New York

Jeff Koons, Violet Ice (Kama Sutra), 1991, colored glass, 13 x 27 1/4 x 16 1/2". From the series “Made in Heaven,” 1990–91.

Jeff Koons, Violet Ice (Kama Sutra), 1991, colored glass, 13 x 27 1/4 x 16 1/2". From the series “Made in Heaven,” 1990–91.

Jeff Koons

Jeff Koons, Violet Ice (Kama Sutra), 1991, colored glass, 13 x 27 1/4 x 16 1/2". From the series “Made in Heaven,” 1990–91.

On the occasion of a 2006 exhibition of his work at the Serpentine Gallery in London, Jeff Koons spoke to journalist Farah Nayeri about one of the infamous pictures from the “Made in Heaven,” 1990–91, series depicting the artist and Ilona Staller (aka Cicciolina), his then-soon-to-be-ex-wife, in scenes of intimate joy and compromise: “I always liked this painting,” he said with a straight face. He then praised the pimples on Staller’s backside and explained how the work conveyed a “removal of cultural guilt and shame.”

Twenty years after the debut of the series at the 1990 Venice Biennale, “Made in Heaven” returns to New York at Luxembourg & Dayan’s elegant Upper East Side town house gallery, and we are given the chance to reconsider questions of guilt and shame as they pertain to explicit sexual imagery, Koons’s work in general, the mores of the contemporary art world, and whatnot. As town houses go, this one is quite modest in its proportions, something that adds to the weirdness of the artworks on view. Koons’s “Made in Heaven” paintings are quite large, some of them as big as twelve feet across and eight feet high; the rooms that house them are very narrow. You could not take your distance with respect to the pictures—if you did you very well might end up backing into the painting on the facing wall. This certainly wasn’t the experience I remember from seeing “Made in Heaven” the first time around in New York, at Sonnabend’s former SoHo location in 1991. One thing that this extra-up-close-and-personal view afforded is the realization that indeed these pictures are still quite dirty. Oh sure, many people have seen worse, but it’s still odd to look at semen pouring out of a woman’s mouth in a posh gallery. That’s the sort of thing it’s so much easier to look at online, where it’s available to the average twelve-year-old.

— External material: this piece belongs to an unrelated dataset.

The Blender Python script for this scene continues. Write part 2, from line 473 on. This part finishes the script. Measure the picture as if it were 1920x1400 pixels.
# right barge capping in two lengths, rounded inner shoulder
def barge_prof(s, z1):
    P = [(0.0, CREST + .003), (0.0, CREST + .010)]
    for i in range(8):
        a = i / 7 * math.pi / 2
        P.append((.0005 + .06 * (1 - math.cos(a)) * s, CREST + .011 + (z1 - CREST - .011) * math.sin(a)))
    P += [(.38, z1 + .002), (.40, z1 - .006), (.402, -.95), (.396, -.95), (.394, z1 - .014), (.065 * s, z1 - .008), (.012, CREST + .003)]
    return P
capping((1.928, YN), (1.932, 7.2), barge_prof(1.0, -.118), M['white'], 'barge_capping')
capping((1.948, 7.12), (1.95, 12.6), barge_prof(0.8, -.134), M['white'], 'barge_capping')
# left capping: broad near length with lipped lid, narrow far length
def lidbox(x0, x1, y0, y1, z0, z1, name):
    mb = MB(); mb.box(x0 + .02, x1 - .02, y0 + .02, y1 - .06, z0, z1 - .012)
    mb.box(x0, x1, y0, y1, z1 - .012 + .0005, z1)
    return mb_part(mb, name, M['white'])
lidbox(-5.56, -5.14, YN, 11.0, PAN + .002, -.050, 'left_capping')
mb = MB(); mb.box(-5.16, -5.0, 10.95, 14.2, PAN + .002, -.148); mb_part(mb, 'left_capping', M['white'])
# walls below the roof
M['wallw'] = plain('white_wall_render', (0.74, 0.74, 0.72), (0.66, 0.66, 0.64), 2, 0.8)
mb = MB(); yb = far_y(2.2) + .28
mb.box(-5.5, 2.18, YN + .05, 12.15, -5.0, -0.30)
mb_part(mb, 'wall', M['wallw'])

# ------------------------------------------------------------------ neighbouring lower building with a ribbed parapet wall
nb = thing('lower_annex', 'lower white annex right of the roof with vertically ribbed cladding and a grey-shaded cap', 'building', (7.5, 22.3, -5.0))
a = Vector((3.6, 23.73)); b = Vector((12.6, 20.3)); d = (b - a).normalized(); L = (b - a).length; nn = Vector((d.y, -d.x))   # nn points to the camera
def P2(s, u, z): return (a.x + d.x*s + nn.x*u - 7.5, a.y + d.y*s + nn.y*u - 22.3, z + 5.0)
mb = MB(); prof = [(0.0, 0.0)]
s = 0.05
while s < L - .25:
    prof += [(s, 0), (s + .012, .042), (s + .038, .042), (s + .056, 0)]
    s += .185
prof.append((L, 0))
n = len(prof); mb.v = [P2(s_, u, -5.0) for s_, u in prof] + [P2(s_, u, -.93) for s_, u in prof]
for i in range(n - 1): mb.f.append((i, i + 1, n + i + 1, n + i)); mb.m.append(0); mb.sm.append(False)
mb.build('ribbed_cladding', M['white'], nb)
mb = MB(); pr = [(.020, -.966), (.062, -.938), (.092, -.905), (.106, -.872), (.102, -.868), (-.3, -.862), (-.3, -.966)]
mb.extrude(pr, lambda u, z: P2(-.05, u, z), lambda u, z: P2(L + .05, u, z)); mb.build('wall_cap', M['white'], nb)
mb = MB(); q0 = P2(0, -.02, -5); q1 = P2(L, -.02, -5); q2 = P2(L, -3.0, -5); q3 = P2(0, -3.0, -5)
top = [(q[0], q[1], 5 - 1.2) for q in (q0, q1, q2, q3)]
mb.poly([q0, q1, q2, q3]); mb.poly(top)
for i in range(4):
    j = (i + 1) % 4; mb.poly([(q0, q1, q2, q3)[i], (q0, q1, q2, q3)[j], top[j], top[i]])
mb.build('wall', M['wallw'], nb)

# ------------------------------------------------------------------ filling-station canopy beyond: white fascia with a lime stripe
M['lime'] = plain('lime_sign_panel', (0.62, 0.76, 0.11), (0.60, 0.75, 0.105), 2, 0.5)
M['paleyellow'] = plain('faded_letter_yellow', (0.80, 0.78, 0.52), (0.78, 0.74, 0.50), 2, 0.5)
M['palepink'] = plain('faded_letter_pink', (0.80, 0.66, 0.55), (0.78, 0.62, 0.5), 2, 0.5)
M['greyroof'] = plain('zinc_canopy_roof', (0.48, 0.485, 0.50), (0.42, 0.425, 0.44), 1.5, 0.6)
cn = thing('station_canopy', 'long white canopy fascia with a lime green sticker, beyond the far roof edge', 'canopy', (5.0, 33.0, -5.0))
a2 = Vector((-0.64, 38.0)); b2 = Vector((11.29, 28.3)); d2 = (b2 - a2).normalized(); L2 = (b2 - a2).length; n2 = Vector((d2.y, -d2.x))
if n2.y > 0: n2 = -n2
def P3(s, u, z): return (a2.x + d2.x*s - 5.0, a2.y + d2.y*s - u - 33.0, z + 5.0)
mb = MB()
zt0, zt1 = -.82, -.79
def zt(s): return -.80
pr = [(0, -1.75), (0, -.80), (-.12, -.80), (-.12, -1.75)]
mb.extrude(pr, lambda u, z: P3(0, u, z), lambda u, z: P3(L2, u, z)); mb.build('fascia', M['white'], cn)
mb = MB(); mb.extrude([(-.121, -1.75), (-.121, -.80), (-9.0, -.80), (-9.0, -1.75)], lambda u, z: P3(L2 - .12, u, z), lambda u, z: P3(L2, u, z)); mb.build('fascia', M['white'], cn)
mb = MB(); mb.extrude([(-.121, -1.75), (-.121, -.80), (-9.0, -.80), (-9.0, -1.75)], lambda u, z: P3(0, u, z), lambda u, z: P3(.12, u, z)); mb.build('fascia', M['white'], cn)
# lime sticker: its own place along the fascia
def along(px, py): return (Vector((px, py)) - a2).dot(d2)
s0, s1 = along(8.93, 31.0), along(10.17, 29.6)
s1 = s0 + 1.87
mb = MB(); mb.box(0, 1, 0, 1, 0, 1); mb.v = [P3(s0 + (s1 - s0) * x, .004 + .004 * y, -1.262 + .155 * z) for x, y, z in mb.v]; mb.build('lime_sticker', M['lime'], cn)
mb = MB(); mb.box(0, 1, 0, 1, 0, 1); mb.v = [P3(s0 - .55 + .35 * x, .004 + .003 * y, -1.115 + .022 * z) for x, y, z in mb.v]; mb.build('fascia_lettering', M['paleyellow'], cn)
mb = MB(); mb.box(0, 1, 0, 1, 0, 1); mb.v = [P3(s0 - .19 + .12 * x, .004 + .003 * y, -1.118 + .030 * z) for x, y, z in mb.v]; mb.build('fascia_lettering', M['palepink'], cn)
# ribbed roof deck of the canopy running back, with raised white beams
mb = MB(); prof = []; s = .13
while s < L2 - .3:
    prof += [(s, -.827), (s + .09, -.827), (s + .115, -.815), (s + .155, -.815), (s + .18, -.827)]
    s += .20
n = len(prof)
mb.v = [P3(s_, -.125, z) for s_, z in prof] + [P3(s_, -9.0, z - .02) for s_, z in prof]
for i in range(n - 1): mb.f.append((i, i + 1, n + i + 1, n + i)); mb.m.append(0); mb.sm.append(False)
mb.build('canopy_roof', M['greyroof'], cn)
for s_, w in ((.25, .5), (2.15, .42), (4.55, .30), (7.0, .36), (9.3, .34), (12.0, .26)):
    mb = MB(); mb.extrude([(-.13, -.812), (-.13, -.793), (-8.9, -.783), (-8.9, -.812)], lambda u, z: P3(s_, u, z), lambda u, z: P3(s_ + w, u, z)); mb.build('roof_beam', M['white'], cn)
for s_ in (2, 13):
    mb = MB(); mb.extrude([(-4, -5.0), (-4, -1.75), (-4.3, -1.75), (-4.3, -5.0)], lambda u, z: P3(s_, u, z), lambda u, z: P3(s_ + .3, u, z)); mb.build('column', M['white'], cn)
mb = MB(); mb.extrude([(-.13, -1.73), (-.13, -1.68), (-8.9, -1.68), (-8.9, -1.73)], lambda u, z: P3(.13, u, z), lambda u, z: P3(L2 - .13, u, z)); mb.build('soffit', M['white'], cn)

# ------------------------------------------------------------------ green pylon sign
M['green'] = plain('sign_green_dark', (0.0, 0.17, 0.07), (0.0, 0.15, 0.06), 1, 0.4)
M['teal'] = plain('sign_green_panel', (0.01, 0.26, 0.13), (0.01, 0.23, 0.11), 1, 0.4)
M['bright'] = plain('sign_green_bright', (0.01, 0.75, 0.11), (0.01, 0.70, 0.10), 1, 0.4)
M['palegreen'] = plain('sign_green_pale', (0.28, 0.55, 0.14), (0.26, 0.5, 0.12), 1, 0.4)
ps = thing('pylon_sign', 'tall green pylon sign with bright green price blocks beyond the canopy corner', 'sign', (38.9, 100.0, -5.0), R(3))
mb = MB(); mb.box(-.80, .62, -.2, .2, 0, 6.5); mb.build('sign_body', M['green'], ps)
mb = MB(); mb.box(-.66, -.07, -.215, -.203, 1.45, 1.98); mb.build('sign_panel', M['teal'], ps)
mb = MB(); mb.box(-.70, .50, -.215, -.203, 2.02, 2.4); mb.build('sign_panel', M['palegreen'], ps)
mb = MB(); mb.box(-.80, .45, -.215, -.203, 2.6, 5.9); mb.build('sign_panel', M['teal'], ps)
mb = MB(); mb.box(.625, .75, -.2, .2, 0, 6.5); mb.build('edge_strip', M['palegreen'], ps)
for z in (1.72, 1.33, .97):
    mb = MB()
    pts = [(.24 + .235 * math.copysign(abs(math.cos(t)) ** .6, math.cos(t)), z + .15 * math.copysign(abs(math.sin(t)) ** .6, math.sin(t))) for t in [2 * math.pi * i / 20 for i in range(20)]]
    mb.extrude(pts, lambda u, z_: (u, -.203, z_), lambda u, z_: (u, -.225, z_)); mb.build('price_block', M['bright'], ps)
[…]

In the setting of Luxembourg & Dayan’s jewel-box galleries, the “Made in Heaven” paintings took on a strange immersive quality. Many people have carped about the supposed poor quality of these ink-jet-on-canvas pictures as paintings. I was surprised by how much I was drawn in by them. As I stood at most three feet from any given work, the experience seemed quasi-AbEx, as if I were “in” the Koonses, the way Pollock was “in” his paintings. Crazy. I guess that means I was party to a ménage à trois. Curious instances of flagrant prettiness also took me in, e.g., the Warholian treatment of Cicciolina’s eyelashes in Ilona’s House Ejaculation and Exaltation (both 1991); or the diaphanous veil effects achieved through the exceedingly blown-out pixilation.

Other seemingly out-of-place art historical references bubbled to consciousness: Carolee Schneemann’s Meat Joy, 1964, for instance. Here was another precursor of the Koonsian pornographic in-the-picture immersion. I tried to watch a clip of Meat Joy on YouTube, but I needed to sign in as an adult or some such, since “this content may contain material flagged by YouTube’s user community as inappropriate for some users.” So I didn’t bother. Schneemann described the activities of the cavorting performers this way: “Meat Joy has the character of an erotic rite: excessive, indulgent, a celebration of flesh as material: raw fish, chickens, sausages, wet paint, transparent plastic, rope brushes, paper scrap. Its propulsion is toward the ecstatic—shifting and turning between tenderness, wilderness, precision, abandon: qualities which could at any moment be sensual, comic, joyous, repellent.” Schneemann proposed a different sort of release from cultural shame and guilt, sans semen. Then I looked up “Made in Heaven” on YouTube: None of the results that appeared required “user community” advisories, though only one depicted a work from this exhibition. Granted, that one work is Violet Ice (Kama Sutra), 1991—one of the few extant glass sculptures, most supposedly having been destroyed by Koons after his marriage to Staller went sour—and it isn’t explicitly pornographic. The fuzzy, poor-quality image has been paired with a sound track taken from Beethoven’s Ninth Symphony. I couldn’t help but think the artist would appreciate the simplicity of this gesture.